Source: http://www.dhakatribune.com/bangladesh/2017/06/12/a-history-of-repression/ | Tarek Mahmud

Two major Ahmadiyya mosques in Brahmanbaria remain occupied by locals who deny these are religious establishments-
There exists a pervading culture of attacking the Ahmadiyya community in Bangladesh
The Ahmadiyya community in Bangladesh has found itself a victim of attacks for over half a century.
Since 1963, 13 Ahmadis have been killed. From 2000, about 100 attacks on the Ahmadiyya community have been recorded.
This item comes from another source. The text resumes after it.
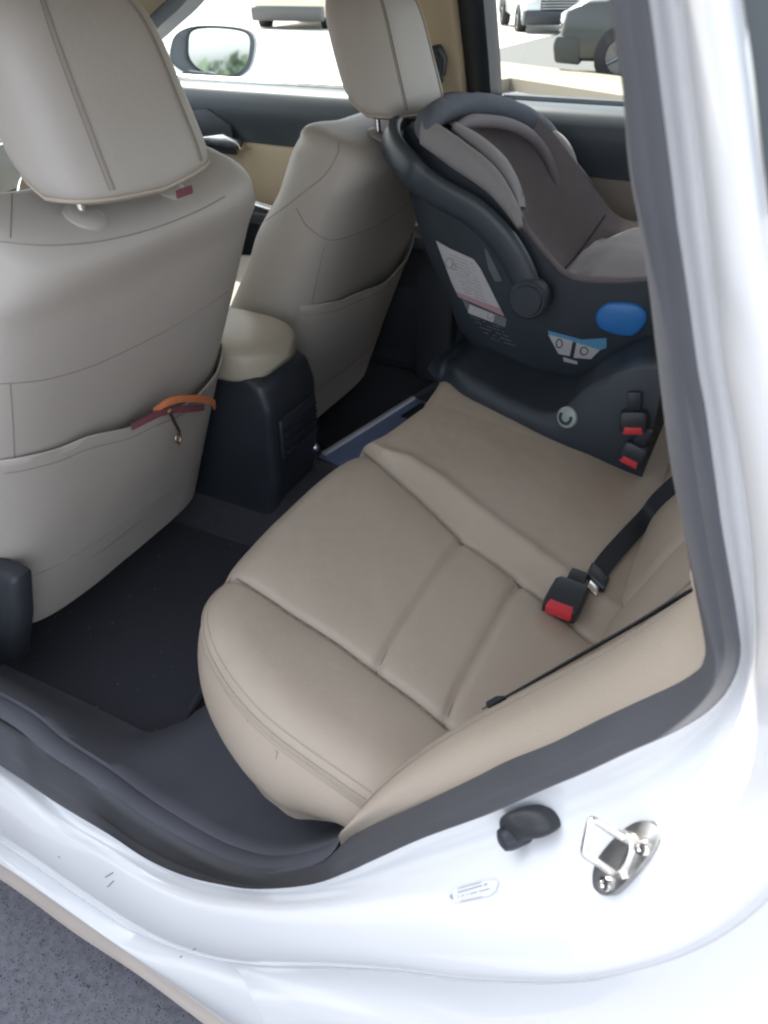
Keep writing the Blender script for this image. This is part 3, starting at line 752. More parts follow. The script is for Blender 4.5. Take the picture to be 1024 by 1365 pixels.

Half of the attacks took place between 2001 and 2008.
The Ahmadiyya Muslim Jamaat Bangladesh, which is the organisational name of the community, shared the information with the Dhaka Tribune.

The organisations’s Nayeb-E-Ameer Ahmad Tabshir Choudhury told the Dhaka Tribune that the Ahmadiyya community lived in perpetual dread during the BNP and caretaker government regimes.
The BNP government banned Ahmadiyya Publications in 2004 while several mosques were besieged and signboards with hostile slogans were paraded in different parts of the country, he said.
There exists a pervading culture of attacking the Ahmadiyya community in Bangladesh. The trend, nurtured by anti-Ahmadiyya sermons and vilification is largely at fault here.
The latest attack on the Ahmadiyya community took place on May 8, 2017 in Mymensingh. A number of madrasa students attacked an Ahmadi imam in Ishwarganj with sharp weapons. The imam survived the critical injuries inflicted upon him. The attackers were also apprehended soon after.